ちょうど良い例がありましたので、ご紹介いたします。もちろんMBA課程に通っている方には釈迦に説法です。
下図は本ブログのPC向けページに設置したアンケートの集計結果です。このアンケートは本ブログを訪れた方に、自身とMBAの関係を問うものです。2017年5月8日から設置していますので、調査期間は4か月ちょっとです。
8票と最も票が多い項目が「3: MBAを受験する(予定)」なのは、容易に想像できると思います。MBAを受験するに当たり、難易度や試験内容など具体的な情報を入手するために検索エンジンを通じて多くの方が本ブログに辿り着いたのでしょう。
注目すべきは2番目に多い6票の項目が「5: MBAに在学中である」であることです。既に在学中であれば、もうMBAについて調べる必要ないはずです。でも、気になっちゃうんですよ、他のビジネススクールが(笑)。
なぜ在学中の人が?
人間は自己の認知体系の整合性を保とうとする強い傾向をもっているため、自己の選択が正しかったことを証明しようとします。「自分のビジネススクールの選択は正しかった」という認知と「自分のビジネススクールは良い」という認知は協和します。でももし「自分のビジネススクールは本当に良いのか?」など疑問を抱いた場合、2つの認知は矛盾します。これを認知的不協和といいます。この場合、例えば「他のビジネススクールは○○が良くない」とか「自分のビジネススクールは××がよい」という情報を得ることで、認知の矛盾を解消しようとします。その情報を得るために、MBA在学中にもかかわらず本ブログにいらっしゃっる方が多いのではないかと思います。

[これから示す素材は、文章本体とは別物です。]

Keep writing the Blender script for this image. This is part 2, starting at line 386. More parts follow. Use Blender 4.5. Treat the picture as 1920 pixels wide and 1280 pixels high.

似たような例で、高い商品を買った人は、その選択が正しかったことを確認するために商品のパンフレットを購入後にもかかわらずよく読む、という調査結果もあります。
認知的不協和はビジネススクールにおいてマーケティング論や意思決定論の中で出てきます。ひょっとしたら、組織行動論でも同じようなのが出てくるかもしれません。もしこれを知っていれば、顧客への購入後のフォローの仕方を考えなおしたり、人間の流されやすさに抗えるようになれるかもしれません。
ちなみに
あとで気づいたのですが、このアンケートには不備があります(笑)。質問項目をよく見てみると「1: MBAとはなにか知りたい」と「2: MBAに興味がある」はおそらく同じことを問うていると思います。票が分散しているだけで、この2つを合算したら、同率1位になるでしょう。それでも、MBA在学中の方が多いという結果は誤差の範囲ではないと思います。